Selain itu, buku itu juga bagian dari pengalamannya menekuni bidang ekonomi sebagai bankir profesional dan keterlibatan-nya dalam gerakan reformasi 1998 di Indonesia. Dia mengatakan, pernah bertugas sebagai Menteri Kabinet Gotong Royong RI (1999-2004) yang bertanggung jawab dalam restrukturisasi ekonomi dan dunia usaha di Indonesia, sangat memberikan kontribusi pemikiran yang dituangkan dalam buku itu.
Buku itu mengupas persoalan tata kelola negara, dimana Indonesia yang telah merdeka selama 77 tahun belum bisa maju sampai saat ini. Kata dia, Indonesia jauh tertinggal dibanding beberapa negara yang tidak memiliki sumberdaya alam, seperti Korea, Jepang, bahkan dengan Taiwan, Singapura, Thailand dan Vietnam.
"Dulu kita lebih maju dari Tiongkok. Sekarang jarak kemajuannya antara langit dan sumur," ujarnya.

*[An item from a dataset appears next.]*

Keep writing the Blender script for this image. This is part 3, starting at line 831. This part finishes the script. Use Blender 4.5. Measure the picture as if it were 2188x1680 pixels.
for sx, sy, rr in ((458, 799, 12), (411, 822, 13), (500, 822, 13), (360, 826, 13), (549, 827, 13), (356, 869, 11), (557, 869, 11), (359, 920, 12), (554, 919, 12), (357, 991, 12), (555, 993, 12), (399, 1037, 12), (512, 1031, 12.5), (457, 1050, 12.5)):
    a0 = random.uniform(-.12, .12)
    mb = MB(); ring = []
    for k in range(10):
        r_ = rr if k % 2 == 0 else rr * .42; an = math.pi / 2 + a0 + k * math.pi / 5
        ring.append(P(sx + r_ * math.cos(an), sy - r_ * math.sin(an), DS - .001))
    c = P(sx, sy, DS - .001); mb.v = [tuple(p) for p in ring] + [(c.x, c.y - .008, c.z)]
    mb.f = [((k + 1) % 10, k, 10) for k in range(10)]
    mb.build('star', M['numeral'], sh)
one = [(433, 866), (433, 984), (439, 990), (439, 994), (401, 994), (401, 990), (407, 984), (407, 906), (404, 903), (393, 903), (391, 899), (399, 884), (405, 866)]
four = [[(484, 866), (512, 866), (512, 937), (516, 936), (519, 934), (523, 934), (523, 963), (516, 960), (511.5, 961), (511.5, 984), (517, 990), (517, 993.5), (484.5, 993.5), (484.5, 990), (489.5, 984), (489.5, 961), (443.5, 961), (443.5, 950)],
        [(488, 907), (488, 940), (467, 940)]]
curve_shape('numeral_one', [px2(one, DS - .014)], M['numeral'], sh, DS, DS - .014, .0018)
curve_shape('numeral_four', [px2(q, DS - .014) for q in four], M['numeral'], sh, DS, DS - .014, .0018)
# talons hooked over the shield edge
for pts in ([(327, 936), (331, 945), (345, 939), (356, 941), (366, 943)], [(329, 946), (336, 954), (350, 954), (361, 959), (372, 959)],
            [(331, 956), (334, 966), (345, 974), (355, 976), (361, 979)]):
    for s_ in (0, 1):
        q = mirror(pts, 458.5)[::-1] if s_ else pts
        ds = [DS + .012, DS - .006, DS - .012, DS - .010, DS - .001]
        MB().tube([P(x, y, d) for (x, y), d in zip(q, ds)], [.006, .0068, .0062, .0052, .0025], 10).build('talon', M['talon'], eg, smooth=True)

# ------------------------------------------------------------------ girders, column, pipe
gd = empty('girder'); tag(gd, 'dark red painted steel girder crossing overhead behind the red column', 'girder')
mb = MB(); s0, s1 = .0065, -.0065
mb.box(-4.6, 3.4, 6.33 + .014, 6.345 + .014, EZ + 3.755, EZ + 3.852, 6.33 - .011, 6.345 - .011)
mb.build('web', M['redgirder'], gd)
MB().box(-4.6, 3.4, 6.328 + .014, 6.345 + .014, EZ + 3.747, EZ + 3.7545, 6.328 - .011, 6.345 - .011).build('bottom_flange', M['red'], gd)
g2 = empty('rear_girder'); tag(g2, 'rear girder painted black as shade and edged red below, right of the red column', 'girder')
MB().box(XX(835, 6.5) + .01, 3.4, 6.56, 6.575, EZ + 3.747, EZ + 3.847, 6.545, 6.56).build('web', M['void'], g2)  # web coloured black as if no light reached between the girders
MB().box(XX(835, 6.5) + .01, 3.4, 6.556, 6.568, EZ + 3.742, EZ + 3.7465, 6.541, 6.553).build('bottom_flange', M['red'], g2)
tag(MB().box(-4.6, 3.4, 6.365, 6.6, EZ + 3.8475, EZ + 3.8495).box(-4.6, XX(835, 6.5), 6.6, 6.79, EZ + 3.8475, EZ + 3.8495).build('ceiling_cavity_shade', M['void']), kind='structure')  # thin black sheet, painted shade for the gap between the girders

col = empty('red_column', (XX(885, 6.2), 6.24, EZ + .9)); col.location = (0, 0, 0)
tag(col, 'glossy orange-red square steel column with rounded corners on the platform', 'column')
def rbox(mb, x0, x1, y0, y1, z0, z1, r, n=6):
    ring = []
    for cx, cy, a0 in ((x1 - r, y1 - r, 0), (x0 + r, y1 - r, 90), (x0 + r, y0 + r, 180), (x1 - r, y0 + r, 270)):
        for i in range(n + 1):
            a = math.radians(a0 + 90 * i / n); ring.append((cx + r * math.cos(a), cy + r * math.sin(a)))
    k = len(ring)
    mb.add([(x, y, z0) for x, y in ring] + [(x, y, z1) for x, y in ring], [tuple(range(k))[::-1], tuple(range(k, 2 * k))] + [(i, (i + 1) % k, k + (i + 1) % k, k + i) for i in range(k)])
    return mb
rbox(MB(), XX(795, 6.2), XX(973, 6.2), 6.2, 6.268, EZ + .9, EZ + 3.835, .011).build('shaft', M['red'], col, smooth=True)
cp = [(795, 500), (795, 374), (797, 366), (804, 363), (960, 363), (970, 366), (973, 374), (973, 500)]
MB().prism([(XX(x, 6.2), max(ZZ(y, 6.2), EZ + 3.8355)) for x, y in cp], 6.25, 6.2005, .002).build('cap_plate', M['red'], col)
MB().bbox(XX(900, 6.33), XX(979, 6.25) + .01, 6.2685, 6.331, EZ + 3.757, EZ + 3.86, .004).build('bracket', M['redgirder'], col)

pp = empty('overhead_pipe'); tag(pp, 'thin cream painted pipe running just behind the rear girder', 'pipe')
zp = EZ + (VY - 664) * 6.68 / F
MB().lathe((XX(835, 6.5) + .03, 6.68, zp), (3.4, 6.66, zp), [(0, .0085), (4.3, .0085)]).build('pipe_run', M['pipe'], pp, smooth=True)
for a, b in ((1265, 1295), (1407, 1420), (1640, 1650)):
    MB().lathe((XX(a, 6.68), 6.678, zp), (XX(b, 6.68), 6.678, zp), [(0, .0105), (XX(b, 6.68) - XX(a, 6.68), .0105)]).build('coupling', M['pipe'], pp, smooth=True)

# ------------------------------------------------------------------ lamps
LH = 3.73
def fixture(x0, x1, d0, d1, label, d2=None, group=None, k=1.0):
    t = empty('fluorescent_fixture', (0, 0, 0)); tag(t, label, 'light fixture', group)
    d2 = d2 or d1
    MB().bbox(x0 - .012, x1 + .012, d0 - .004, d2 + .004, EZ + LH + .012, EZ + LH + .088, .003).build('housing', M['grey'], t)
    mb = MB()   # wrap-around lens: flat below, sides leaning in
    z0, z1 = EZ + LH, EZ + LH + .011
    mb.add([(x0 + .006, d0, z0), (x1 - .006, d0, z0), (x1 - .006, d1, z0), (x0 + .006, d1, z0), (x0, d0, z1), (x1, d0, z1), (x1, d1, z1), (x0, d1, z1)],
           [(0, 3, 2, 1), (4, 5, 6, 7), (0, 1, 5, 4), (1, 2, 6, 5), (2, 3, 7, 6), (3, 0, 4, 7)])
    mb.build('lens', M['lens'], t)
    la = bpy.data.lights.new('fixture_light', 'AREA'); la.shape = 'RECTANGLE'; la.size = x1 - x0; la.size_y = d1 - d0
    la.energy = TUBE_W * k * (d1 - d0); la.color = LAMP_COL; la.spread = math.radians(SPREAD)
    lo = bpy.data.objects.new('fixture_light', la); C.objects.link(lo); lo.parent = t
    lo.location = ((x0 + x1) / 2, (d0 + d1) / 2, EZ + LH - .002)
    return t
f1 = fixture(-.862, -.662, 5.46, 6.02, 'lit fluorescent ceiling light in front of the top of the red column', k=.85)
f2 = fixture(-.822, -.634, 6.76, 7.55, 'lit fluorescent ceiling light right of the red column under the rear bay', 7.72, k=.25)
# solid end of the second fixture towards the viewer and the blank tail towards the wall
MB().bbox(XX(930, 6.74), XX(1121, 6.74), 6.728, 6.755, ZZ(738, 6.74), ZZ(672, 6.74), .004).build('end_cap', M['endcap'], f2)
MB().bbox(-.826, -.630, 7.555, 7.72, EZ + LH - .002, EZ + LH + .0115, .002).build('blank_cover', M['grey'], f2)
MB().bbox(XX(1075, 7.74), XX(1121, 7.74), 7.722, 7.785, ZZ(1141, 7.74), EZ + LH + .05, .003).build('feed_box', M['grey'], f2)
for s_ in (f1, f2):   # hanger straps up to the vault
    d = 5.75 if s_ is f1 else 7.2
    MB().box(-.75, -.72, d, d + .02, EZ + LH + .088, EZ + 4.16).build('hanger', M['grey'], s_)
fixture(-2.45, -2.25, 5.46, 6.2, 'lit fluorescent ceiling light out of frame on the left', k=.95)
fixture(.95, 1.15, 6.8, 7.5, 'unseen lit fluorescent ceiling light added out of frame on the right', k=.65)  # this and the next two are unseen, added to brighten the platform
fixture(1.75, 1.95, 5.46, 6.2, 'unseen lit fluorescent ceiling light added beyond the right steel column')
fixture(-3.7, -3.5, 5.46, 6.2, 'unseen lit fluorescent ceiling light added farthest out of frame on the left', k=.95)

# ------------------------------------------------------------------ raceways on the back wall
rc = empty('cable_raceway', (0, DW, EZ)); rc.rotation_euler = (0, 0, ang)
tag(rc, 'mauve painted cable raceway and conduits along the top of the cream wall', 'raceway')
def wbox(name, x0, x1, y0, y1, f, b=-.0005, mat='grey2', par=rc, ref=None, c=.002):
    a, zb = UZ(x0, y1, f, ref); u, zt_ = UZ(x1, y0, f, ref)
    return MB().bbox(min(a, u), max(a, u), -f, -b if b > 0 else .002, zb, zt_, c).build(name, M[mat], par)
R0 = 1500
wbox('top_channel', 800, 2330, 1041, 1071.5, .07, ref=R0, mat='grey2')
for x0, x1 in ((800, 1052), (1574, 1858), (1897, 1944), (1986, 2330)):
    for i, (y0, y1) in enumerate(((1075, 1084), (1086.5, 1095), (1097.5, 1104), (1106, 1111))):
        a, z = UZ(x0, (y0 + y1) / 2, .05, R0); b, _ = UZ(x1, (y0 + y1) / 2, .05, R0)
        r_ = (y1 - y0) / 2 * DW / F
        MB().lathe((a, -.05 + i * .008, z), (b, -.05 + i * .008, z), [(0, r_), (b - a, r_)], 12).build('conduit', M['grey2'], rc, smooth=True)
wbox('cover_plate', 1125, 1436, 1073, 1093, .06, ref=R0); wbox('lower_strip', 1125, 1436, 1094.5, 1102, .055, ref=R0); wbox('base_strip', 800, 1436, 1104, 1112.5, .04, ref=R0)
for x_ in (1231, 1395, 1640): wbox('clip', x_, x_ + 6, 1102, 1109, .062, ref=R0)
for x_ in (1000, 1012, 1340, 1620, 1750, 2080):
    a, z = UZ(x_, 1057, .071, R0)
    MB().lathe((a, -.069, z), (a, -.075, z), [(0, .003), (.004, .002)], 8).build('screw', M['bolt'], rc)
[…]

Dia menjelaskan salah satu sebab yang mendasar ialah Indonesia memiliki produktivitas sumber manusia yang jauh lebih rendah dari negara-negara tetangga tersebut. Kemampuan meningkatkan produktivitas manusia tersebut pada umumnya terbelenggu oleh ? Lima Kesalahan" atau "Pancasalah", yaitu salah kaprah, salah lihat, salah asuh, salah tafsir, dan salah tata kelola.
Laksana mencontohkan, salah satu kesalahan dalam negara ini, yakni tata kelola. Tata kelola sebuah negara harus baik. Sehingga kalau ada penyelewengan dalam pengelolaannya bisa dikembalikan ke tata kelola yang baik.
Kalau negara ini belum bisa maju, kata dia, harus dilihat tata kelola-nya. "Misalnya dalam hal demokrasi. Bagaimana bisa peraturan yang menyangkut partai, diputuskan sendiri oleh DPR yang dikendalikan oleh partai," katanya.
Saat peluncuran buku, juga dilaksanakan bedah buku oleh sejumlah tokoh nasional, diantaranya Eros Djarot, Yudi Latif hingga Dahlan Iskan.